En
esta segunda entrada dedicada al papa Francisco comparto este dibujo que expresa
con una claridad diáfana lo que esa mañana del lunes de Pascua tuvo que suceder
más allá del tiempo y el espacio, en esa realidad absolutamente trascendente en
la que él creía y en la que esperaba, porque como escribe en su autobiografía
hemos nacido para no morir nunca, para la vida, para la luz.
Casi
desde el principio de su pontificado vi que iba a abrir muchas ventanas para
que corriera el aire limpio y fresco del Espíritu; muchas puertas, para que
entraran en la Iglesia tantas y tantas personas que caminan como ovejas sin
pastor, y también para esas otras a las que en muchas ocasiones, miembros de
esa misma Iglesia, que no la Iglesia, han tratado como lo harían los pastores asalariados que huyen o se refugian
en su choza cuando se desata la tempestad o vienen los lobos.
Y
hasta su última Semana Santa, hasta su último día, ha seguido haciéndolo,
abriendo puertas y ventanas.
También
sabía que tendría enemigos, muchos, como los tuvo Jesús. No podía ser de otra
forma. Y que los enemigos más dolorosos serían para él los de dentro. Los que
hablan de obediencia al Papa cuando el Papa dice lo que a ellos les gusta que
diga.
Estoy
seguro que ese Jesús que le abraza en las puertas del Reino de la Luz y de la Vida,
le habrá dado fuerzas para soportar con alegría y con paz las terribles
tensiones a las que habrá estado sometido durante estos doce años.
A mí
se me quedó al principio una muy viva sensación de orfandad. El saber que
estaba ahí, yendo y viniendo de aquí para allá, escribiendo, hablando,
actuando, me daba paz. Me trasmitía alegría ver cómo iluminaba la realidad del
mundo, tan a menudo trágica, con la luz de un Evangelio limpio de polvo y paja.

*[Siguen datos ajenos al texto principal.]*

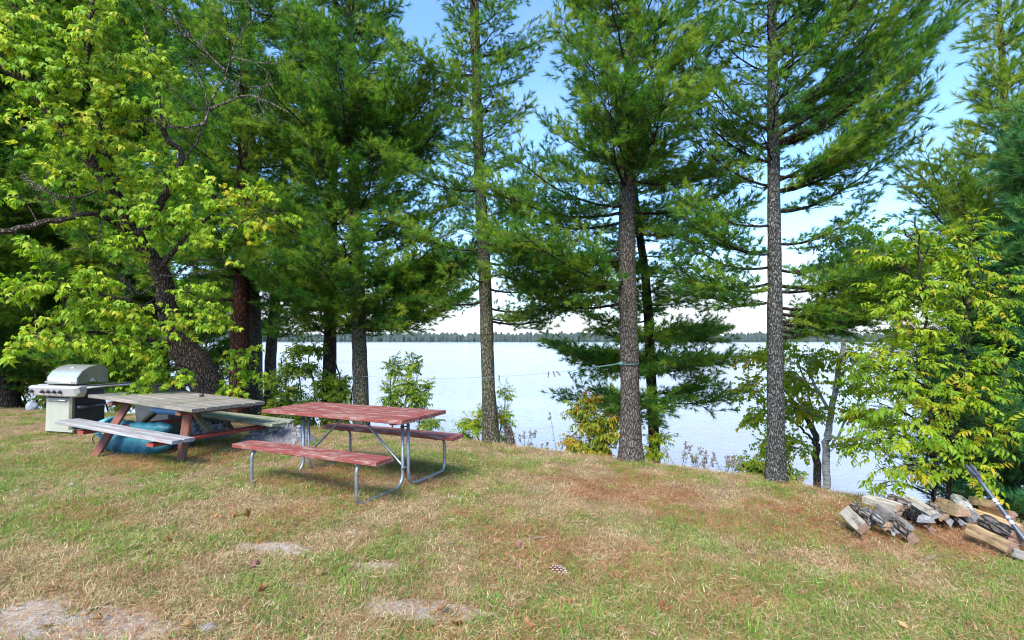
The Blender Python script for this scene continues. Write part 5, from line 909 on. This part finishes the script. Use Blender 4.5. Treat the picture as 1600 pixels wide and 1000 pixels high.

Y avivaba mi esperanza, siempre frágil, en que, pase lo que pase, lo mejor está
por venir.
Pero
me he dado cuenta estos días, en mis excursiones por las montañas, de algo
hermoso y reconfortante. Puedo ahora dirigirme a él en la oración. Ese Dios de
misericordia del que tanto hablaba y del que se fiaba ciegamente, por esa misma
misericordia, lo habrá llevado consigo a ese Cielo nuevo y a esa Tierra nueva
por el que entregó su vida aquí, entre nosotros y para nosotros.
Por lo
que ha significado su vida para la Iglesia, para el mundo y para mí, es una
inmensa gratitud lo que ahora siento. Por eso, acabaré esta segunda entrada a
él dedicada como acabé la primera. Diciéndole gracias, gracias, gracias.